2024 Gent-Wevelgem

Mads Pedersen Defeats Mathieu Van der Poel To Win 2024 Gent-Wevelgem

Mads Pedersen Defeats Mathieu Van der Poel To Win 2024 Gent-Wevelgem

Denmark's Mads Pedersen dug deep to execute a tactical masterclass when beating world champion Mathieu van der Poel to the line in the 2024 Gent-Wevelgem.

Mar 24, 2024 by AFP Report
Mads Pedersen Defeats Mathieu Van der Poel To Win 2024 Gent-Wevelgem

Denmark's Mads Pedersen dug deep to execute a tactical masterclass when beating world champion Mathieu van der Poel to the line in the 2024 Gent-Wevelgem cobbled classic in Belgium on Sunday.

After around 100 kilometers together, the pair began their sprint in the final 500 meters, with Van der Poel making a desperate last lunge, before running out of steam. Pedersen then crossed the line with his Dutch rival already hanging his head.

Van der Poel also famously ran out of steam at the Yorkshire worlds in 2019, before a then little-known Pedersen claimed the world title in a deluge.

Current world champion Van der Poel was targeting a second cobbled classic in a row after E3 Friday.

Winner last season of the world championship in Glasgow, Milan-San Remo and Paris-Roubaix, Van der Poel has established himself as the man to beat in the big one-day challenges.

But Lidl-Trek's Pedersen has also been closing in on a major win after several brushes with success in the early season races.

"We need to ride fast, keep up with the big boys and beat them in the sprint," he said of how he could compete with the biggest riders.

On Sunday, he and Van der Poel were inseparable until the final 200 meters over the 253-kilometer route that served as a constant reminder of the First World War dead across Flanders.

"He's someone you always need to consider, now we know that. Believe me, I need a rest," Van der Poel said.

There were kilted pipers at the scene of the Christmas truce, packed crowds at Hill 63 where the Kiwi diggers carved out giant bomb shelters and numerous WWI graveyards along the roadsides.

Crowds in Ypres town center gave the race a raucous sendoff Sunday, before the peloton filed through the Menin Gate memorial where hundreds of thousands of troops marched on their way to the frontlines just over a century ago.

On a sunny but blustery day, Jhonatan Narvaez was blown into a field-side ditch from which he needed assistance to recuperate his bike.

Visma, the most successful team on the world tour with 17 victories this season, had sickness in the camp, with last year's champion Christophe Laporte pulling out on the morning and Jan Tratnik falling.

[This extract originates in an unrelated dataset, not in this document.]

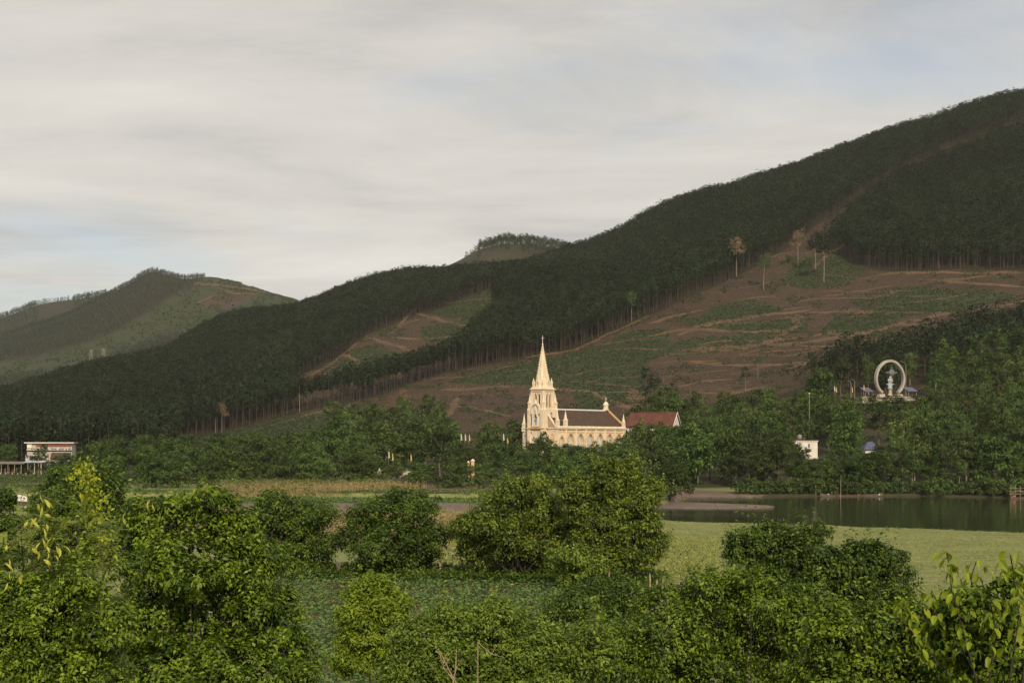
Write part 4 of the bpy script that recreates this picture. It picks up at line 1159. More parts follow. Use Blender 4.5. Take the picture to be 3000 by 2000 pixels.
# feathery plant with yellow pods, left edge
def frond_mesh(name, seed, lobes, n, length, leaflet, pairs=11):
    r = np.random.default_rng(seed)
    P, O, T = crown_points(r, lobes, max(1, n//5), 5, 0.25, 0.25)
    Ps, Ds, Ns, Ts = [], [], [], []
    D = unit(O*np.array([1, 1, 0.35]) + r.normal(size=O.shape)*0.45)
    S = unit(np.cross(D, np.array([0, 0, 1.0]))); U = np.cross(S, D)
    for k in range(pairs):
        t = (k+1)/pairs
        c = P + D*length*t + np.array([0, 0, -1.0])*length*0.35*t*t
        for sg in (-1, 1):
            Ps.append(c); Ds.append(unit(S*sg + D*0.45 + np.array([0, 0, -0.15]))); Ns.append(U + r.normal(size=U.shape)*0.15)
            Ts.append(np.clip(T + r.normal(0, 0.1, len(T)), 0, 1))
    P2 = np.concatenate(Ps); L = leaflet*(0.8+0.4*r.random(len(P2)))
    v, q = leaf_quads(P2, np.concatenate(Ds), np.concatenate(Ns), L, L*0.42, 0.1)
    return np_mesh(name, v, q, {'tint': np.repeat(np.concatenate(Ts), 4)})
px_tree('near_bush', [(40,1760,80),(150,1790,90),(20,1885,110),(170,1900,120),(300,1860,80),(90,1990,130),(260,1985,110),(235,1715,60)], 17.6, 120, 516, 330, 56, 15,
        'broad-leaved green bush in front of the feathery plant, bottom left', 'bush', 'leaf_near', r0=0.03, stems=2, width=0.5)
y0 = 19.0
bx = (130-1500)/F*y0; base = Vector((bx, y0, g1(bx, y0)))
fern = empty('feathery_plant', base, 0, 'feathery pinnate-leaved plant hung with yellow pods on the left edge', 'plant')
fl = px_lobes([(60,1560,80),(160,1520,70),(230,1560,70),(90,1680,110),(220,1660,100),(40,1800,110),(170,1800,120),(300,1760,60),(80,1930,130),(230,1930,110),(-30,1650,80)], y0, 521, base)
link('foliage', frond_mesh('fern_foliage', 521, fl, 1300, 0.27, 0.055), M['leaf_fern'], fern)
sb = MB()
for l in fl[:9]: sb.tube([(0, 0, -0.3), (l[0]*0.5, l[1]*0.5, l[2]*0.6), (l[0], l[1], l[2]+0.1)], [0.05, 0.03, 0.008], 5)
sb.build('stem', M['bark_dark'], fern)
pod = MB()
vs = []
for i in range(7):
    t = i/6; w = 0.030*math.sin(math.pi*min(max(t, 0.03), 0.97))**0.8; 
    for k in range(6):
        a = 2*math.pi*k/6; vs.append((w*math.cos(a), 0.35*w*math.sin(a) + 0.02*math.sin(t*3.0), -0.165*t))
pod.add(vs, [(i*6+k, i*6+(k+1) % 6, (i+1)*6+(k+1) % 6, (i+1)*6+k) for i in range(6) for k in range(6)])
podm = pod.mesh('pod')
podm.polygons.foreach_set('use_smooth', [True]*len(podm.polygons))
pr = np.random.default_rng(5)
PODS = [(118,1462),(128,1475),(112,1490),(124,1498),(132,1480),(92,1532),(82,1540),(108,1530),(130,1520),(136,1548),(128,1560),(124,1590),(118,1602),(134,1612),(140,1628),(160,1640),(172,1618),(186,1612),(164,1612),(128,1652),(112,1628),(95,1618),(20,1610),(26,1650),(14,1662),(30,1688),(134,1574),(104,1606),(148,1658),(440,1475),(448,1468),(432,1482),(446,1490),(368,1515),(362,1530),(60,1700),(22,1720),(150,1590)]
for (a, b) in PODS:
    q = pt(a, b-14, y0-1.6 + pr.normal()*0.25 + (8.0 if a > 300 else 0)) - base
    o = link('pod', podm, M['pod'], fern); o.location = q
    o.rotation_euler = (pr.normal()*0.35, pr.normal()*0.45, pr.random()*6.28)
    o.scale = (pr.uniform(0.5, 0.95)*(1.3 if a > 300 else 1), pr.uniform(0.6, 1.0), pr.uniform(0.55, 0.95)*(1.3 if a > 300 else 1))
# climbing vine with yellow-green leaves
def vine(name, path, y, leaf, n, label, mat, seed, spread=12):
    r = np.random.default_rng(seed)
    W = [pt(a, b, y + r.normal()*0.2) for a, b in path]
    g = W[0].copy(); base = Vector((g.x, y, g1(g.x, y)))
    o = empty(name, base, 0, label, 'vine')
    W = [base + Vector((0, 0, -0.2))] + W
    sb = MB(); sb.tube([tuple(w - base) for w in W], [0.012]*(len(W)-1) + [0.004], 5); sb.build('stem', M['bark_dark'], o)
    t = r.random(n)*(len(W)-1.001); t = np.maximum(t, 0.7); i = t.astype(int); f = (t-i)[:, None]
    A = np.array([tuple(w - base) for w in W])
    P = A[i]*(1-f) + A[i+1]*f + r.normal(size=(n, 3))*spread/F*y
    D = unit(r.normal(size=(n, 3)) + np.array([0, -0.3, -0.5])); L = leaf/F*y*(0.7+0.6*r.random(n))
    v, q = leaf_quads(P, D, unit(r.normal(size=(n, 3))*0.6 + np.array([0, -0.7, 0.6])), L, L*0.5)
    link('foliage', np_mesh(name, v, q, {'tint': np.repeat(r.random(n), 4)}), M[mat], o)
    return o
vine('climbing_vine', [(300,1620),(285,1540),(275,1470),(255,1410),(240,1378)], 24, 15, 850, 'yellow-green vine climbing over the dark tree on the left', 'leaf_large', 531, 20)
vine('climbing_vine', [(560,1560),(500,1480),(560,1462),(600,1440),(620,1452)], 27, 17, 160, 'leafy shoot arching above the big left bush', 'leaf_near', 532, 9)
vine('climbing_vine', [(2200,1800),(2090,1740),(2050,1700),(2010,1650)], 36, 12, 150, 'thin leafy shoot leaning over the meadow from the right bush', 'leaf_near_olive', 533, 6)
vine('climbing_vine', [(1740,1960),(1742,1850),(1740,1770),(1745,1745)], 31, 17, 130, 'upright pale green shoot in the bottom middle foreground', 'leaf_near_olive', 534, 7)
vine('climbing_vine', [(1955,1960),(1958,1830),(1950,1720),(1945,1690)], 34, 12, 110, 'tall thin weed stem by the fence posts', 'leaf_near_olive', 535, 6)
vine('climbing_vine', [(1440,1860),(1442,1760),(1448,1715)], 33, 15, 110, 'pale shoot topping the olive bush', 'leaf_near_olive', 536, 6)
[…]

Their best bet had been Olav Kooij, who eventually was trapped in a group 16 seconds adrift of the winning pair and finished sixth.

In third place was Jordi Meeus of Bora-Hansgrohe with Jasper Philipsen fourth and Jonathan Milan also of Lidl-Trek in fifth.

The peloton also remembered Belgian cyclist Antoine Demoitie, who died on this race in 2016 when he fell and was run over by a motorbike.

Sunday's race was the second of four runs in the Flanders region each spring on the hilly, cobbled and often rainy series dubbed 'Holy Week' by cycling-mad Belgian fans.